Danny Trejo’s brooding Machete, a blade-wielding ex-con hell-bent on vengeance, emerged from one of those campy-cracklin’ “Coming Attractions” in Grindhouse, Robert Rodriguez and Quentin Tarantino B-flick homage. The Rodriguez gag trailer previewed a 1970s-style flick that was released in 2010 and has metastasized into a full-blown franchise.
The first Machete combines taut action, grisly violence and sexploitation, a deft balance that’s lacking in Machete Kills. As per usual with sequels, Rodriguez takes what works in the original and revs it up in formulaic fashion. We get more over-the-top everything — celebrity cameos, superbabes, high-tech weaponry and protracted fights and car chases. It’s not just Machete on steroids — it’s Machete on cocaine, meth, Red Bull and Skittles, mainlined into its veins. It’s not that the new flick doesn’t entertain and isn’t laugh-out-loud funny, but could use just a little more story, character development and attention to pacing.
The opening drug bust sequence sets the film's frenetic pace with limbs and decapitated heads flying to and fro. Working with the DEA on a covert military arrest, Machete experiences a heartbreaking casualty, which you’d think would saddle the leathery-skin Mexican with a sufficient score to settle, but he’s diverged by the President (Charlie Sheen; billed under his birth name, Carlos Estevez) who assigns Machete to take care of a cray-cray drug lord in Mexico. Later he chases down a maniacal weapons manufacturer played by another fallen idol, Mel Gibson, a zany villain who seems ripped from the pages of an Austin Powers’ script.
Sheen’s role, as expected, comes with cheeky nods to his real-life shenanigans and mouthiness. He engages in White House bedroom ménage a quads and spouts, "Your nation owes you a debt of gratitude, Machete. Go kick some ass!" Gibson, of course, rocks his character’s insanity with brilliance.

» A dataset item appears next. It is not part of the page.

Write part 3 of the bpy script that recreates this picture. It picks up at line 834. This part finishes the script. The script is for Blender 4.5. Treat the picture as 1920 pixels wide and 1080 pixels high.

Rodriguez’s blatant dismissal of proportion and believability is both epic and, at times, annoying. While B-movie special-effects legends Greg Nicotero and Tom Savini (Savini in an acting role) give the exercise some cred, we can’t escape the obvious: The ginormous budget of Machete Kills could fund a summer of B flicks. Like the critically acclaimed Django Unchained, which also borrows from past exploitation films, it’s debatable whether the derivative shtick has outgrown its allure or is a legit genre unto its own.
Some of the snappier sequences take place during the first half of the film, when Machete captures a revolutionary leader (Demian Bichir of Weeds, forever doomed to be typecast) and he’s battling an embittered whorehouse madam played by Sofia Vergara, whose outfitted weapons offer the film’s signature sight gags. Cameos by Antonio Banderas, Lady Gaga and Cuba Gooding Jr. are amusingly off the wall, too. Once again, too much of a good thing. There's less attention on Trejo, whose intensity recalls Clint Eastwood's misbegotten antiheroes.
When Trejo starred in the first Machete, we couldn’t help but feel some of his pathos and cheer him on amid all the absurdity. We get some of his same smoldering badass charisma in Machete Kills, and a tinge of the satire — Rodriguez deftly lampoons the U.S. immigration policies and corrupt war on drugs — but cheap laughs and over-the-top violence dominate, which is okay if you don’t go into the film expecting more of Rodriguez’s potential brilliance.